1位から15位まで、大分県、鳥取県、岡山県、山口県、鹿児島県、佐賀県、熊本県、京都府、沖縄県、広島県、滋賀県、福岡県、和歌山県、島根県、大阪府まで西日本の県が占めます。(調査概要はページの一番下に記載)


鶏肉ランキング

家庭のおでん 鶏団子は東西の偏りはない


以下は「家庭のおでんの都道府県別種もの調査」での鶏団子の分布図です。

1位から20位は、沖縄県、東京都、富山県、熊本県、佐賀県、鳥取県、静岡県、京都府、新潟県、山梨県、岩手県、滋賀県、長野県、高知県、鹿児島県、山口県、群馬県、愛知県、広島県、北海道となりました。

東日本、西日本ともに10県ずつランクインしており、東西の偏りはなく全国的に散らばります。


鶏団子ランキング

鶏団子と鍋料理とおでん


もう15年近く前になりますが、料理研究家の渡辺あきこさんに、「鍋調理と鶏団子の関係」について取材したことがあります。

渡辺さんからは、「鍋料理にヘルシーで子供が好きな鶏団子を入れることが料理雑誌やテレビの料理番組でたくさん報道されて、全国的に流行った時期があった。平成になってすぐの頃だと思います。
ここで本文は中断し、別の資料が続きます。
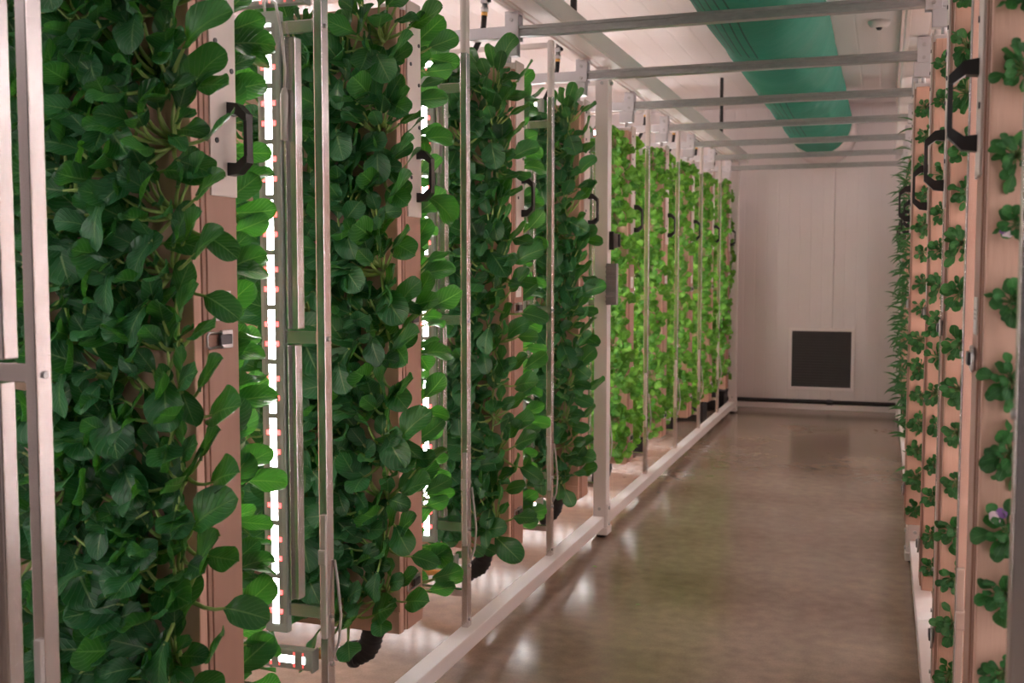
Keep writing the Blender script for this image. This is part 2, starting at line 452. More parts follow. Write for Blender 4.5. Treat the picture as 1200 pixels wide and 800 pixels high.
# ------------------------------------------------------------------ rack frames (rail on the floor, posts, overhead beam)
def rack_frame(s, xa, label):
    """s=-1 left row, +1 right row; xa = the aisle face of the rail."""
    X = lambda a, b_: (min(xa + s * a, xa + s * b_), max(xa + s * a, xa + s * b_))
    root = empty('rack_frame', (xa, 5.78, 0), label, 'rack frame')
    def bx(mb, a, b_, y0, y1, z0, z1, bev=0.0):
        x = X(a, b_); mb.box(x[0] - xa, x[1] - xa, y0 - 5.78, y1 - 5.78, z0, z1, bev)
    m = MB(); bx(m, 0.0, 0.07, 0.30, 11.22, 0.060, 0.120, 0.004); m.build('floor_rail', 'white_paint', root)
    m = MB()
    bx(m, -0.085, 0.07, 0.0, 11.4, 2.585, 2.675, 0.003)
    m.build('overhead_beam', 'white_paint', root)
    g = MB()
    bx(g, 0.018, 0.028, 0.0, 11.4, 2.5835, 2.5865)
    g.build('beam_groove', 'trunking', root)
    for a in (-0.083, 0.050):
        g = MB(); bx(g, a, a + 0.018, 0.0, 11.4, 2.574, 2.5845, 0.002); g.build('beam_lip', 'white_paint', root)
    for (yy, w_) in ((0.35, .08), (5.74, .08), (11.21, .08)):
        p = MB(); bx(p, -0.012, 0.062, yy, yy + w_, 0.035, 2.585, 0.004)
        po = p.build('post', 'white_paint', root)
        p = MB(); bx(p, -0.022, 0.070, yy - 0.012, yy + w_ + 0.012, 0.018, 0.060, 0.006)
        bx(p, -0.018, -0.0125, yy + 0.005, yy + w_ - 0.005, 0.05, 0.19, 0.001)
        p.build('foot_plate', 'white_paint', po)
        p = MB(); cx = s * 0.025; p.cyl((cx, yy + w_ / 2 - 5.78, 0.0), (cx, yy + w_ / 2 - 5.78, 0.02), 0.026, 16)
        p.build('levelling_foot', 'black_rubber', po)
        for zz in (0.075, 0.165, 2.50):
            p = MB(); p.cyl((-s * 0.010, yy + w_ / 2 - 5.78, zz), (-s * 0.024, yy + w_ / 2 - 5.78, zz), 0.010, 10); p.build('bolt', 'steel', po)
            p = MB(); p.cyl((s * 0.025, yy - 5.78 - 0.008, zz), (s * 0.025, yy - 5.78 + 0.002, zz), 0.009, 10); p.build('bolt', 'steel', po)
    return root
rack_l = rack_frame(-1, -1.450, 'white steel rack frame with floor rail and posts along the left plant row')
rack_r = rack_frame(1, 0.145, 'white steel rack frame with floor rail along the right seedling row')

# threaded rods from the ceiling to the left beam
for (y, lab) in ((5.0, 'black threaded rod hanging the left beam, the nearer of two'), (9.85, 'black threaded rod hanging the left beam near the back wall')):
    rod = empty('hanger_rod', (-1.425, y, 2.655), lab, 'hanger rod', 'black rods above the left row')
    b = MB(); b.cyl((0, 0, 0.0), (0, 0, CEIL - 2.655), 0.016, 10); b.build('rod', 'black_plastic', rod)
    b = MB(); b.cyl((0, 0, 0.018), (0, 0, 0.04), 0.026, 6); b.build('nut', 'dark_steel', rod)

# ------------------------------------------------------------------ sliding bars across the aisle
for k in range(NP):
    yc = YN[k] + THK / 2
    bar = empty('sliding_bar', (XL, yc, 2.470), f'{NTH[k]} grey steel sliding bar crossing the aisle overhead', 'sliding bar', 'sliding bars across the aisle')
    wL = 0.135 - XL
    m = MB()
    m.box(0.0, wL, -0.022, 0.022, 0.034, 0.048, 0.002); m.box(0.0, wL, -0.022, 0.022, 0.004, 0.016, 0.002)
    m.box(0.0, wL, -0.015, 0.015, 0.014, 0.036)
    m.build('aisle_rail', 'galvanised', bar)
    for (a, b_) in ((-PW, 0.0), (wL, wL + PW)):
        m = MB(); m.box(a, b_, -0.022, 0.022, 0.0, 0.050, 0.003); m.build('row_rail', 'zinc_plate', bar)
    for (xc, s) in ((-0.012, -1), (wL + 0.012, 1)):
        m = MB(); m.box(xc - 0.030, xc + 0.030, -0.033, -0.0225, -0.010, 0.098, 0.002); m.box(xc - 0.030, xc + 0.030, 0.0225, 0.033, -0.010, 0.098, 0.002)
        m.box(xc - 0.030, xc + 0.030, -0.033, 0.033, 0.0985, 0.108, 0.002)
        cp = m.build('coupler_plate', 'zinc_plate', bar)
        for dz_ in (0.072, 0.012):
            m = MB(); m.cyl((xc, -0.041, dz_), (xc, -0.031, dz_), 0.008, 8); m.build('bolt', 'steel', cp)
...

」と説明いただきました。

その説明を聞いて、昭和期と比べスーパーで購入できる鶏団子が増えたのもその頃ですし、バブルが弾け、鶏団子が比較的安価なので、全国的に一気に広まったんだろうと得心した記憶があります。

おでんに入れる鶏団子の分布も同様に、このマスコミでの報道などを受け、一定の地域に偏らず、全国均一に分布しているのだろうと推測されます。

次回、5回目は、引き続き、「西日本のおでんと畜肉の種ものの関係(豚肉)」の予定です。


《調査概要》
<紀文・47都道府県 家庭の鍋料理調査2023>
■調査日程:2023年7月28日〜8月4日
■調査手法:インターネットによる回答
■調査対象:20代〜50代以上の既婚女性4,700人
■各都道府県100人(各20代25人、30代25人、40代25人、50代以上25人)
■調査機関:株式会社マーケティングアプリケーションズおよび株式会社紀文食品
※おでん種の地域分布図(日本地図)は、上記調査の回答者の内、『昨年の秋冬(2022年9月から2023年2月の間)に、「おでん」をご家庭で作って1回以上食べた方』:1,993人の集計値です。